Hello Marcel,

On 09-Jun-99 00:13:59, you wrote:

>> >And yes, if you implement such checks yourself, your code can run
>> >quicker than when you use a more generic implementation if you're an
>> >expert in this field (I agree that this example is rather trivial, so
>> >most of the time you can do it more efficiently yourself). On the other
>> >hand, if you have to do it yourself, you will have to write more code,
>> >meaning you're less productive. In a commercial environment, there will
>> >be a real chance that you'll simply skip the checks because of time
>> >constraints...

>> In a commercial environment you will use debug libraries and stress tools.
>> They don't catch all the possible bugs, but they will help you to find most
>> of them.

>Not in our experience, if you have hundreds of customers that use your
>product every day, they tend to do things that your own testing-department
>doesn't find. This has lots of reasons. Of course we also use debug, test and
>stress tools, but I'm not that confident that we find all or most bugs with
>them.

It's not the use of Java that improves that.  The fact is that the use of
Java does not guarantee that you'll ship bug free programs.  Let's say for
instance that a program has a bug that leads to division by zero fault.
With or without Java, you can handle the exception in pretty much the same
way.  The only difference is that in Java you can't get rid of the range
validation overhead.


>> A real example of my personal experience:  BGUI.  Last year I inherited the
>> development of BGUI.  I didn't want to but it would have been a waste to
>> not carry on the development of one of the last absolutely free GUI
>> toolkits that is reasonably complete.

>This is a pretty nice description. You are taking this very seriously. Having

Maybe even more seriously than you are thinking.  There is an interesting
text about BGUI evolution at http://www.bgui.e-na.net/manifest.html .  It
talks about many of the advances of BGUI as a BOOPSI based GUI toolkit.
Reading it you will be aware of the level of matutity that BGUI reached.
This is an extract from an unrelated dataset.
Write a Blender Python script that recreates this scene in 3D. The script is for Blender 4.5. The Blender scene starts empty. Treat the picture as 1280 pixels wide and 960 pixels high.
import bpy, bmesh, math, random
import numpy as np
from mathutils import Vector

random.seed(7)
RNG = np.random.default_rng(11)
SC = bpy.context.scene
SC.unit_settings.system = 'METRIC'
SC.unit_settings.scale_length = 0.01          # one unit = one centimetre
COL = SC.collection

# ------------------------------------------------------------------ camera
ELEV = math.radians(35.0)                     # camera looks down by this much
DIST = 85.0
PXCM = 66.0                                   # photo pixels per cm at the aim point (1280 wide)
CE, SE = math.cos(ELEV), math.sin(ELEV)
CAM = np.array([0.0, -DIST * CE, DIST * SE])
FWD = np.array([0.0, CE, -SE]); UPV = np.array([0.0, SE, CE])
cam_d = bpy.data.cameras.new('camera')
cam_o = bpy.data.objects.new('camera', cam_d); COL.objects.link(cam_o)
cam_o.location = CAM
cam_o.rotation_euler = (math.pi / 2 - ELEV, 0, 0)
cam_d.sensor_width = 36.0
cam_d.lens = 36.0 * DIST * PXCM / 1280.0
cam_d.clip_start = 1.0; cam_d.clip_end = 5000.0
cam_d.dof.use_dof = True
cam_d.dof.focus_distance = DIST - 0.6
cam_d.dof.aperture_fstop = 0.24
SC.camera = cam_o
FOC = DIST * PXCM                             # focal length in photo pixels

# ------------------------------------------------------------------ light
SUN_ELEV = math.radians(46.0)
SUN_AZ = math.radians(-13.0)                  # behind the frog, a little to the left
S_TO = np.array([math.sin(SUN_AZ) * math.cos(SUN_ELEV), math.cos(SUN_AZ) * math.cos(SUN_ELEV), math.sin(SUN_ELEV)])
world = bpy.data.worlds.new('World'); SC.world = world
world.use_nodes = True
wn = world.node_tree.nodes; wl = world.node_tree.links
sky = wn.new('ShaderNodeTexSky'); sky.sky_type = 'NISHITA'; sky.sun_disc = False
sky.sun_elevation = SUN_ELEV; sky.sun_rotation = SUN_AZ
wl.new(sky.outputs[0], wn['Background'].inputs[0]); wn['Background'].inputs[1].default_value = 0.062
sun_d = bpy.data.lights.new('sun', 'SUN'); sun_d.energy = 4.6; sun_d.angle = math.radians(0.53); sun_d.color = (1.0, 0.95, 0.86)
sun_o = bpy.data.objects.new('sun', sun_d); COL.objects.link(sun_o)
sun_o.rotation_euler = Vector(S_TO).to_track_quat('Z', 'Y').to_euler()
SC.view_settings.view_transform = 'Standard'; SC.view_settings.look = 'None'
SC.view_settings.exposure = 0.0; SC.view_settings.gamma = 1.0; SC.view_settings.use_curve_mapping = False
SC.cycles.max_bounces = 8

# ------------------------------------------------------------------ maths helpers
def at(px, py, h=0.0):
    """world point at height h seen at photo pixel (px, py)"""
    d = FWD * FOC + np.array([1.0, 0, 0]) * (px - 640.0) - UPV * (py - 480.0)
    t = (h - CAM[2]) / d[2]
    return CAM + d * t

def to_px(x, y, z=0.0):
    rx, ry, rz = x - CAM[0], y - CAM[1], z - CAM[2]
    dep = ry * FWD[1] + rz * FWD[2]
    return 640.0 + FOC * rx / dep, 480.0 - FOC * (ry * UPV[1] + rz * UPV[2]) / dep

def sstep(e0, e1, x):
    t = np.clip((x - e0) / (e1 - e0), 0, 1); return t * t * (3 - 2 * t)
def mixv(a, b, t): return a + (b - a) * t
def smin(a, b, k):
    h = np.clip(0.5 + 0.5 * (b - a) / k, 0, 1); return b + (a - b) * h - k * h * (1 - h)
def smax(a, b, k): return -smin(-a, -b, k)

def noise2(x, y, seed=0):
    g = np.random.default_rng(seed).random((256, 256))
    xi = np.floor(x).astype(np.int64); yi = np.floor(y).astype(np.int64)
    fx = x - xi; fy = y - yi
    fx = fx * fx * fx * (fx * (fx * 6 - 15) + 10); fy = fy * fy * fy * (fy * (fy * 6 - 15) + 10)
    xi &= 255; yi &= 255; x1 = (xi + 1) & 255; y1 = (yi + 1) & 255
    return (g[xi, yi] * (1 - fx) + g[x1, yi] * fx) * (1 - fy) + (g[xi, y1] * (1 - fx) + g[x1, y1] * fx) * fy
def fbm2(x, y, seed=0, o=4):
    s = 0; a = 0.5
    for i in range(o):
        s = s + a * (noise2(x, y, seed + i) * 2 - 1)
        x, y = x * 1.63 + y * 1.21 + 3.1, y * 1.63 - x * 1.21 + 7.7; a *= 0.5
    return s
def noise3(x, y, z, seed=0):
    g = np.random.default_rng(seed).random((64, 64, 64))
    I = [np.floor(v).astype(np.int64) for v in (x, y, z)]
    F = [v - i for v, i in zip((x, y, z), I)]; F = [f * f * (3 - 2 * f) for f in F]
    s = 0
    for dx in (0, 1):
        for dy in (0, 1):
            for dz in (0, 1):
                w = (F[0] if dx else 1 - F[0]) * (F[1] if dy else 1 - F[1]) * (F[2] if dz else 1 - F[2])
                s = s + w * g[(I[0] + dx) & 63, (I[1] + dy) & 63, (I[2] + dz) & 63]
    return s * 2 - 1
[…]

>written a (rather small and fairly unknown) layout engine for the Amiga
>(EAGUI) I know some of the issues involved.

Really?  I would like to invite you are anybody else with GUI development
experience to join the BGUI developers team.  We need people that still
care about the Amiga to bring up this fine and FREE GUI toolkit.
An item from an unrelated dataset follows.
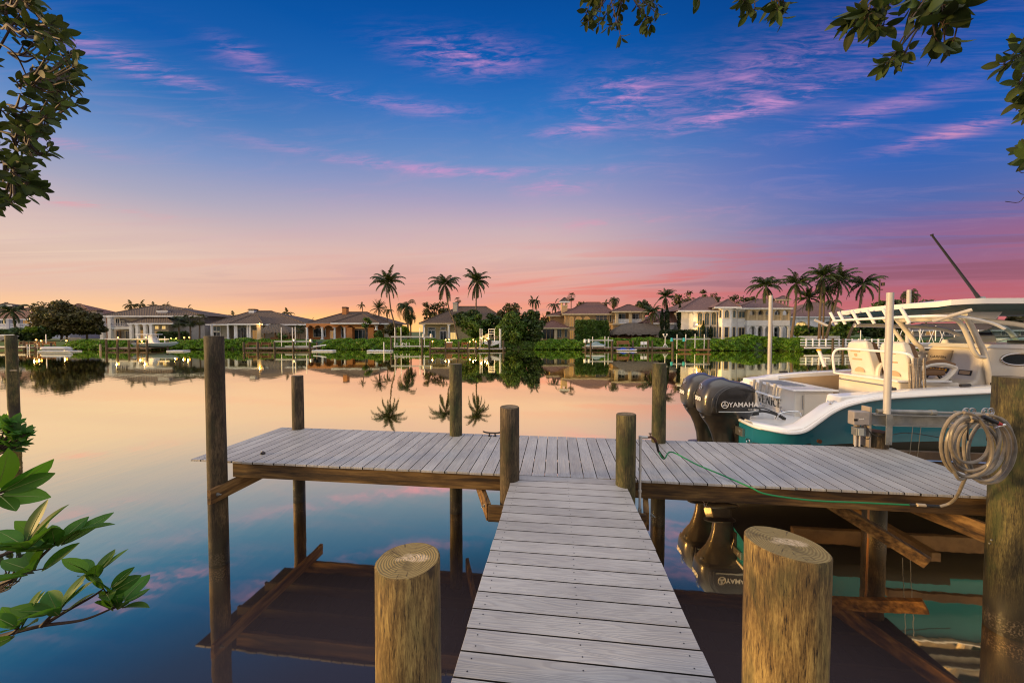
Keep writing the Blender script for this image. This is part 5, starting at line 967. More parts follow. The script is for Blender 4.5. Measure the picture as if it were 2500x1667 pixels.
m_.add([(fx(p, d), d, z_) for z_ in (fz(829, D_) - .3, fz(751, D_)) for p, d in bay], [(i, (i + 1) % 6, (i + 1) % 6 + 6, i + 6) for i in range(6)] + [(6, 7, 8, 9, 10, 11)]); m_.build('bay_tower', 'stucco_white', h.t, world=True); h.hip(1744, 1809, 749.5, 1774, 1778, 731, 'roof_rose', D=60.6, dep=6)
for a, b in ((1703, 1713), (1720, 1730), (1737, 1747)): h.win(a, b, 763, 793, 'pane_teal', D=61.9, arch=True, mull=(1, 0), trim='trim_cream'); h.win(a, b, 798, 823, 'pane_teal', D=61.9, mull=(1, 0), trim='trim_cream')
for a, b in ((1768.5, 1778.5),): h.win(a, b, 758, 775, 'pane_teal', D=60.5, arch=True, mull=(1, 0), trim='trim_cream'); h.win(a, b, 799, 823, 'pane_dark', D=60.5, mull=(0, 0), trim='trim_cream')
for a, b in ((1755.5, 1760), (1788.5, 1794.5)): h.win(a, b, 758, 775, 'pane_teal', D=60.9 if a < 1770 else 60.9, arch=True, mull=(0, 0), trim='trim_cream'); h.win(a, b, 799, 823, 'pane_dark', D=60.9, mull=(0, 0), trim='trim_cream')
h.win(1803, 1817, 761, 775, 'pane_teal', D=61.9, trim='trim_cream'); h.win(1803, 1817, 800, 823, 'pane_dark', D=61.9, trim='trim_cream')
h.arches([(1829, 1845), (1850, 1863), (1868, 1884), (1889, 1905), (1910, 1924)], 757, 783, 'trim_cream', 61.4, 753.5, name='loggia'); h.rail(1827, 1926, 769, 782, 'trim_cream', D=61.5, n=44, fat=.055); h.slab(1824, 1928, 782, 795, 'stucco_white', D=61.3, dep=3)
h.arches([(1829, 1845), (1850, 1863), (1868, 1884), (1889, 1905), (1910, 1924)], 796, 824, 'stucco_white', 61.4, 794.8, name='arcade')
for a, b in ((1831, 1844), (1851, 1862), (1890, 1904)): h.win(a, b, 758, 781, 'pane_dark', D=64.9, arch=True); h.win(a, b, 800, 823, 'pane_dark', D=64.9, mull=(1, 1))
D_ = 66; m_ = MB()
for px in (1897, 1905, 1914, 1922): m_.tube([(fx(px, D_), D_, fz(750, D_)), (fx(px, D_), D_, fz(731, D_))], .15, 8)
m_.build('belvedere_columns', 'trim_cream', h.t, world=True); h.hip(1891, 1929, 731, 1907, 1913, 723, 'roof_rose', D=66, dep=2.8, trim='trim_cream'); lamp_on(h.t, 1700, 792, 61.2, .16, 160)
# right-hand house behind the palms
h = House('palm_house', 'white single-storey house with rose tile roof standing behind the palm grove', 72, 2000)
h.wall(1936, 2075, 773, 829, 'stucco_white', D=72, dep=7); h.hip(1925, 2085, 773, 1975, 2020, 738, 'roof_rose', D=71.5, dep=12); h.arches([(1940, 1972), (2010, 2034)], 784, 812, 'stucco_white', 71.3, 774); h.win(1942, 1970, 788, 815, 'pane_lit', D=71.9, mull=(2, 0)); h.win(2012, 2032, 788, 815, 'pane_dark', D=71.9)
# low grey roofed building beyond the boat
h = House('grey_building', 'long low grey-roofed building in the distance seen through the boat windshield', 95, 2380)
h.wall(2230, 2720, 806, 822, 'stucco_grey', D=95, dep=6); h.hip(2222, 2740, 806, 2250, 2700, 790, 'roof_grey', D=94.5, dep=9); 
for k in range(7): h.win(2260 + k * 46, 2282 + k * 46, 809, 818, 'pane_dark' if k % 3 else 'pane_warm', D=94.9)
# ---------------------------------------------------------------- thatched huts
def tiki(label, px0, px1, r0, r1, yr, ye, yb, D, dep, posts, lit=True):
    t_ = thing('thatched_hut', label, 'hut', (fx((px0 + px1) / 2, D), D, GZ)); x0, x1, z0 = fx(px0, D), fx(px1, D), fz(ye, D); Dr = D + dep / 2; zr = fz(yr, Dr); a, b = fx(r0, Dr), fx(r1, Dr)
    m_ = MB(); L = 7; rings = []; r2 = random.Random(px0); seg = 22
    for i in range(L + 1):
        t2 = i / L; ring = []; k = t2 ** .9; bul = .35 * math.sin(math.pi * t2); X0, X1, Y0, Y1 = a + (x0 - a) * k - bul, b + (x1 - b) * k + bul, Dr + (D - Dr) * k - bul * .4, Dr + (D + dep - Dr) * k + bul * .4; zz = zr + (z0 - zr) * t2
        for e in range(4):
            p, q_ = [((X0, Y0), (X1, Y0)), ((X1, Y0), (X1, Y1)), ((X1, Y1), (X0, Y1)), ((X0, Y1), (X0, Y0))][e]
            for j in range(seg): u = j / seg; ring.append((p[0] + (q_[0] - p[0]) * u, p[1] + (q_[1] - p[1]) * u, zz + r2.uniform(-.07, .07) - (r2.uniform(0, .3) if i == L else 0)))
        rings.append(ring)
    m_.loft(rings); m_.add(rings[0], [tuple(range(len(rings[0])))]); m_.build('thatch', 'thatch', t_, world=True)
    m_ = MB()
    for px in posts:
        for dd in (.5, dep - .5): m_ = MB(); m_.tube([(fx(px, D), D + dd, fz(yb, D) - .2), (fx(px, D), D + dd, z0 + .2)], .10, 7); m_.build('post', 'bench_wood', t_, True, world=True)
    m_ = MB(); m_.box(fx(px0 + 8, D), fx(px1 - 8, D), D + dep * .75, D + dep * .75 + .1, fz(yb, D) - .2, fz(yb - 9, D)); m_.box(fx(px0 + 14, D), fx(px1 - 14, D), D + 1, D + 1.5, fz(yb, D) - .2, fz(yb - 6, D)); m_.build('bar_counter', 'bench_wood', t_, world=True)
tiki('small brown thatched hut beside the pale single-storey house', 637, 706, 662, 680, 791, 811, 829, 66, 4, (641, 668, 702)); tiki('wide grey thatched hut beneath the corner balcony of the beige villa', 1500, 1626, 1530, 1585, 789, 815, 829, 62, 5, (1510, 1545, 1590, 1616))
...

>It is however not a commercial product.

For the matter, it is irrelevant.  I was talking about my personal
experience.


>> All this to say what?  You'll have an hard time to catch your bugs if you
>> don't provide means to detect them before you ship your programs.  But you
>> must not neglect that shipping your programs with debug code that affects
>> significantly its performance is not a good idea.

>I totally disagree with you on that point, at least for our applications.
>Stability and the ability to detect and recover from error conditions is more
>important to us. Especially in products we ship. Remember that the Windows
>platform has many (and I mean many) different configurations and that each of
>them might cause weird problems which we simply cannot test ourselves (yeah,
>we actually could, if we would multiply our prices by 10 or so, but that
>would not work well).

I don't follow you.  Why would Java programs provide better stability and
ability to detect them before you ship them?


>> If you don't realize that soon enough, you users might just drop your
>> programs before they bother to tell you that your programs are too slow to
>> be usable.

>They might. Perhaps we're fortunate, because we only get more users at the
>moment and they're pretty happy with our products. Probably our products are

That's what I am telling you.  You are probably not getting complaints from
users that think your programs are slow because they give up on them and don't
bother telling you.


>not "too slow to use", probably they also "could be faster", but there is a
>point at which performance does not matter that much... and with Pentium
>chips running at 400MHz with 128MB internal memory, there is a lot of
>performance to waste.

That's Microsoft way of think:  "Why saving on resources when there are
alread 400MHz Pentiums?" Because not everybody has them.  This is a stupid
and coercive way of leading the market.  No wonder why a lot of people hate
them and don't bother to tell them.


>> It just doesn't seem you have a way to have your Java programs run without
>> these things that more or less affect your programs performance.  I don't
>> think it is wise to take that as a minor problem.

>I think that depends on what you're using Java for. There are a lot of areas
>where the main concern is not "performance" but rather "time to market",
>"price", "maintainability" and things like that. I don't disagree with your
>observations, I simply think you're putting too much focus on performance (at
>least from my point of view).

I just think that it seems you are probably too much Java biased and
therefore are neglecting that Java execution overhead is a problem, not to
speak of Java loading overhead.


Regards,
Manuel Lemos

Web Programming Components using PHP Classes.